Independencia

Crítica de Martín Iparraguirre - La mirada encendida

Territorio en disputa

El Cine Teatro Córdoba cerró el pasado fin de semana su mes aniversario con un doble programa de lujo, que incluía uno de los filmes más originales que se verán este año en la ciudad, a saber: Independencia, del filipino Raya Martin. Córdoba se esta volviendo una ciudad cinéfila, donde cada vez se estrenan más películas del cine independiente del mundo, aunque más no sea en sus múltiples salas alternativas. Aún así, Juan Fragueiro (programador del Teatro Córdoba) se preguntaba en la red de redes si la ciudad tiene espectadores culturalmente preparados para apreciar este tipo de cine, a raíz de la escasa asistencia en la primera jornada de proyección (46 espectadores). No se trata de una pregunta retórica, mucho menos cínica, sino de una estricta actualidad, que apunta al hueso del problema: la colonización del gusto y de la cultura por parte del imperialismo norteamericano. ¿Cómo conseguir ampliar la mirada? ¿Hace falta acaso una re-educación cinematográfica para estimular la recepción de ese otro cine? ¿Quién debería proveerla? ¿Cómo lograrla? La única respuesta posible es el cine mismo.

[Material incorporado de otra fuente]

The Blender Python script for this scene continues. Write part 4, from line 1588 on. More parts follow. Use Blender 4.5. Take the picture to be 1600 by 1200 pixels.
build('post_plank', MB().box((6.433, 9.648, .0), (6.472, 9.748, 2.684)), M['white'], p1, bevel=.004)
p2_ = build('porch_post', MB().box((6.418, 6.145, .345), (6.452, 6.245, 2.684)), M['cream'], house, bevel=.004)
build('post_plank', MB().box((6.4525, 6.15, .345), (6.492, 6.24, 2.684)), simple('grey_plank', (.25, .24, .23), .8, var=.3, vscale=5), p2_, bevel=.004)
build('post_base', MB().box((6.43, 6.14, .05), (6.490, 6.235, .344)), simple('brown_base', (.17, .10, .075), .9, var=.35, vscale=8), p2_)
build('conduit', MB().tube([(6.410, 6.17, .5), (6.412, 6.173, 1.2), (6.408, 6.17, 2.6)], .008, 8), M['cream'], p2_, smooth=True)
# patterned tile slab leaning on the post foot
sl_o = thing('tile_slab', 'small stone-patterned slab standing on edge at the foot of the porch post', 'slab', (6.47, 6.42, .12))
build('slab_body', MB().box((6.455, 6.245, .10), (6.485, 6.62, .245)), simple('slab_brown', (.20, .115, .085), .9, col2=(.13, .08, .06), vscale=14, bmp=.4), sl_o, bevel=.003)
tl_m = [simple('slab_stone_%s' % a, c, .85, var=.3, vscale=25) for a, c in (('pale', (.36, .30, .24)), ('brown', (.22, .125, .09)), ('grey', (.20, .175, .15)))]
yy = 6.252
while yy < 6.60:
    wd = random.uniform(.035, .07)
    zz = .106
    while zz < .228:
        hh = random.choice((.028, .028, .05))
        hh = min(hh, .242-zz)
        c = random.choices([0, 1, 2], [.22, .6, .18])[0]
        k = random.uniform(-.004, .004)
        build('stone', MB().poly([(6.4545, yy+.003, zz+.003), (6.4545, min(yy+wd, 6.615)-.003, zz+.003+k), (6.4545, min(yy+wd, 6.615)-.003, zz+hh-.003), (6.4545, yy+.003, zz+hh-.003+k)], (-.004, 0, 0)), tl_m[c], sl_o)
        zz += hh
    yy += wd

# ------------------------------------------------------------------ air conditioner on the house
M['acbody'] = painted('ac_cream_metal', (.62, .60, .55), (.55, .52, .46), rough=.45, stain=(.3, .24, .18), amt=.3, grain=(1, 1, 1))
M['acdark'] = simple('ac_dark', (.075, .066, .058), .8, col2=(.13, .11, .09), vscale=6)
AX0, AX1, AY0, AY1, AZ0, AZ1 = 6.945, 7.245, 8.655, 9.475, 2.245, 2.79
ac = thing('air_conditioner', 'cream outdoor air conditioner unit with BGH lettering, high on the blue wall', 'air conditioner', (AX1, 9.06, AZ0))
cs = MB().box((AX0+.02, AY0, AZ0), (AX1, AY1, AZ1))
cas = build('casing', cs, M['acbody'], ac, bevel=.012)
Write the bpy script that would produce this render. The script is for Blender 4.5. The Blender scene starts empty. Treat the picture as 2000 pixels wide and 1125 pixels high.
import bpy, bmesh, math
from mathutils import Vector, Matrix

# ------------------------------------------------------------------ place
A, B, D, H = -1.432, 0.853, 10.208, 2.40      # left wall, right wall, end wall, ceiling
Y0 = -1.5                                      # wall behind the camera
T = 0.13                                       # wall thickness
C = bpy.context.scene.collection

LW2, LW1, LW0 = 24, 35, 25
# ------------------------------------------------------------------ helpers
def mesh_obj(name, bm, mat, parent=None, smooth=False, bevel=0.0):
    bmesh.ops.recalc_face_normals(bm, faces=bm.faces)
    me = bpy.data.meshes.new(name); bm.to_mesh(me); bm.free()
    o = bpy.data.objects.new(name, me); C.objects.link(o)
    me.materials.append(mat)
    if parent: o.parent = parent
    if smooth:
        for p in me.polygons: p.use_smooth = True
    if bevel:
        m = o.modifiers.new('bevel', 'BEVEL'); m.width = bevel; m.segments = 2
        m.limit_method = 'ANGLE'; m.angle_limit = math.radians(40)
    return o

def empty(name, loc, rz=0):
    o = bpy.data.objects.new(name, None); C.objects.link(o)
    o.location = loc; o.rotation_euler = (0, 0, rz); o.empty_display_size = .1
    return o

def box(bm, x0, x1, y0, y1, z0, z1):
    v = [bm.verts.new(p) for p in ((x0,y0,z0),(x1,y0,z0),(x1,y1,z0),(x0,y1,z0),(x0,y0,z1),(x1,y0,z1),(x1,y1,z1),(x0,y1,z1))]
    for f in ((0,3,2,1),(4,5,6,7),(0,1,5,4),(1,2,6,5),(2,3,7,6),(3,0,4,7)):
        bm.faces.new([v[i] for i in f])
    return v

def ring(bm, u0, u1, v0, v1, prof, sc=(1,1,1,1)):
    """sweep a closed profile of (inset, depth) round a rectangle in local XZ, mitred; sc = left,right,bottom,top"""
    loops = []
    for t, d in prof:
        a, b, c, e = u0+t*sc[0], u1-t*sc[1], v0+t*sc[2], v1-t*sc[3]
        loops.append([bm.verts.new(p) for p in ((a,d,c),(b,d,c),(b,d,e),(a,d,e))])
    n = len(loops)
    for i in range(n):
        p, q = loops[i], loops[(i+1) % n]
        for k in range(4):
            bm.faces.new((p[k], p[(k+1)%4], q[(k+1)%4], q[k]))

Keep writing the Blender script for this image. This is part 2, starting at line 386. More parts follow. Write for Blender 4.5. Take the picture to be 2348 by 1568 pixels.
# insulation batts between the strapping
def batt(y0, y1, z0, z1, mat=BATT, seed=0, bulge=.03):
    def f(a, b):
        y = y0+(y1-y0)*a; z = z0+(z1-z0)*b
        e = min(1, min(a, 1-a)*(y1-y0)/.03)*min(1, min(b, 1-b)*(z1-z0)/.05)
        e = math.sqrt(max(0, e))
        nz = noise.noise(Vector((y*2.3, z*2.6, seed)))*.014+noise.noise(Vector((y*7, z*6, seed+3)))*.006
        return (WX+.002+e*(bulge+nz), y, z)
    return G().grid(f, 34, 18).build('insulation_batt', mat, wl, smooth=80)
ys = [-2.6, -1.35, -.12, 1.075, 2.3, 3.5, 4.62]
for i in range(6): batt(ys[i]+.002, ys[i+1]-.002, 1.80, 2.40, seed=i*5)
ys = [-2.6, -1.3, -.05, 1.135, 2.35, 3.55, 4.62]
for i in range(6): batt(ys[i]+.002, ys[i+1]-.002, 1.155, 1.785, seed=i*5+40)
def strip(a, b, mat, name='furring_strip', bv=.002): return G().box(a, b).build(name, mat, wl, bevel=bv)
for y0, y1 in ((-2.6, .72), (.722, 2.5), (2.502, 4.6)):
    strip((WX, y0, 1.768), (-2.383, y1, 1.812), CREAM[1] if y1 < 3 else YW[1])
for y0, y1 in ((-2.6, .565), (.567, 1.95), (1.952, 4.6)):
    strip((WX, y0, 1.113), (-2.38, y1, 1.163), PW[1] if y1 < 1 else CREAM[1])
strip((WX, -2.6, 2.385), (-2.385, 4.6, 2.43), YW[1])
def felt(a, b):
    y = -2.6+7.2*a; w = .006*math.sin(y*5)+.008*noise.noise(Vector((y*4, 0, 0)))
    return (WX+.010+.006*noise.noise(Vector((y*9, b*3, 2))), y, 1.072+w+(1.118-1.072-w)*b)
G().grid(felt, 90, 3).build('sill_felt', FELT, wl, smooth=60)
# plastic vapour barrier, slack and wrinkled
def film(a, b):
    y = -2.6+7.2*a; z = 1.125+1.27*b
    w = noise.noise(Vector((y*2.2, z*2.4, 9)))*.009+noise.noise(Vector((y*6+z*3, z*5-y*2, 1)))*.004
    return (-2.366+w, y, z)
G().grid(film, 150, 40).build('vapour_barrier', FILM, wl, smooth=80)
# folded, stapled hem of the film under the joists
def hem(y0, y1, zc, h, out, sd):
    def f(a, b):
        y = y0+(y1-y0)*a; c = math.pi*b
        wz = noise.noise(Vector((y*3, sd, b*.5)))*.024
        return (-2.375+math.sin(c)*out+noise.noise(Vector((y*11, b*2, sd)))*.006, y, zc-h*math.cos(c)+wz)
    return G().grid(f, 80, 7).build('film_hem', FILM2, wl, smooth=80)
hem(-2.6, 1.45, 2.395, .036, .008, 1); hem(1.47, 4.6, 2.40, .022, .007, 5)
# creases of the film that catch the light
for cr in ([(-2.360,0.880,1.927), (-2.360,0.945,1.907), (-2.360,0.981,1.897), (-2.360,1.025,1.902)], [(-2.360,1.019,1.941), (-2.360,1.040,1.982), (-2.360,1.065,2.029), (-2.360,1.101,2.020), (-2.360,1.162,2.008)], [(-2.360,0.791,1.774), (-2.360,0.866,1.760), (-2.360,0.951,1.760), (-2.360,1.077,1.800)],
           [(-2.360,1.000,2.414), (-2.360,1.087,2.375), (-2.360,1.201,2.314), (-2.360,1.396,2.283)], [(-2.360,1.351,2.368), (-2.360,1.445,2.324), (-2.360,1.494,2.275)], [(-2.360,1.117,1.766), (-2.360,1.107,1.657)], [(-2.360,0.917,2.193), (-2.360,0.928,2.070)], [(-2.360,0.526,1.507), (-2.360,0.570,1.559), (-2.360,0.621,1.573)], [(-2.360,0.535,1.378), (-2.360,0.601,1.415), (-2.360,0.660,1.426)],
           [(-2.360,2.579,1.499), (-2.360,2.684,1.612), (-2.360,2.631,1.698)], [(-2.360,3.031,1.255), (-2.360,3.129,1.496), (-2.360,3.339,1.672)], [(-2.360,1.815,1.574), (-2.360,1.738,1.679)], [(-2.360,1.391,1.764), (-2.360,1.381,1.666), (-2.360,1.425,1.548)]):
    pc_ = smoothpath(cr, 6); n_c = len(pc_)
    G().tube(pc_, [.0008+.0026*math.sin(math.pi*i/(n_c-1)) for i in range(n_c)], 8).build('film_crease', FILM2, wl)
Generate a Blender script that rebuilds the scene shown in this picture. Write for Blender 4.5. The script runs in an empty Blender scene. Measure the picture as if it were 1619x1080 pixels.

Curiosamente, o no, puede decirse también que Independencia aborda precisamente todos estos desvelos, aunque sea indirectamente. Filme de un joven que, con apenas 26 años, es ya un director mimado por los mejores festivales del mundo, Independencia nunca llegó a estrenarse comercialmente en Filipinas, su país de origen, donde existe una industria cinematográfica ancestral, que se remonta a inicios del siglo pasado, aunque dominada casi siempre por los cánones de Hollywood (el interesado puede profundizar en el tema en la edición de Julio de la revista El Amante). La anécdota sirve para darle verdadera dimensión al proyecto cinematográfico de Martin: abordar la historia política y cinematográfica de Filipinas -un país que fue colonizado por España (durante casi 400 años), luego Estados Unidos y Japón- mediante un gesto revulsivo, acaso genial, como es apropiarse en sus obras de las formas cinematográficas del país invasor. El primer ensayo fue Una película corta acerca del Indio Nacional (2005), su ópera prima, donde Martin exploró el cine mudo a través de un relato bien heterogéneo sobre la revuelta contra el dominio español (fines del siglo XX). Y la segunda parte es Independencia (2009), que se mete esta vez con la invasión norteamericana (principios del siglo XX), y adopta consecuentemente las formas del cine de la época en EE.UU. El gesto se complementa con otra decisión igualmente revulsiva de Martin, como es la de apostar por la poesía, la metáfora y la alegoría, incluso por la fábula, para narrar los padecimientos de su pueblo, construyendo así una mirada absolutamente personal, única, con herramientas extranjeras. La historia es mínima, aunque políticamente lúcida: a principios de la invasión norteamericana, una madre y su hijo deciden refugiarse en la selva, para vivir aislados de las inflexiones de la guerra. Allí, encontrarán una choza donde podrán construir un hogar precario, que les servirá para sobrevivir con relativa dignidad hasta que pase el tormento. Con el tiempo, una joven se sumará a sus vidas, y le permitirá al hijo formar una nueva familia cuando su madre fallezca. En algún momento, la presencia del invasor del norte se volverá a sentir cercana, y nuestros protagonistas estarán nuevamente en peligro.

Rodada en estudios (como el cine de entonces), con un blanco y negro preciosista, Martin apuesta por intensificar la artificialidad de su puesta en escena: hace notar los fondos pintados, hay personajes demasiado caricaturescos (¿será acaso una sátira?), la selva luce artificial aunque bella. También hay un fino trabajo con la luz (cuya inestabilidad completa la puesta retro) y con el sonido (desde dónde construye la verosimilitud de la puesta en escena, además de remitir con la música al cine mudo). Hay por último una apuesta por el pensamiento mítico y hasta mágico desde el guión, que acaso termine dando su tono de fábula (oscura, casi macabra) a la película, algo que no busca tanto reflejar la idiosincrasia del pueblo filipino, sino que sirve más bien como una forma de resistencia a la imposición simbólica del invasor, un modo de relato que tiene más que ver con las tradiciones de los pueblos originarios. La película toda puede concebirse al fin como una emocionante, poética, forma de resistencia moderna, porque el cine sigue siendo, hoy más que nunca, un territorio en disputa, aún sin triunfador.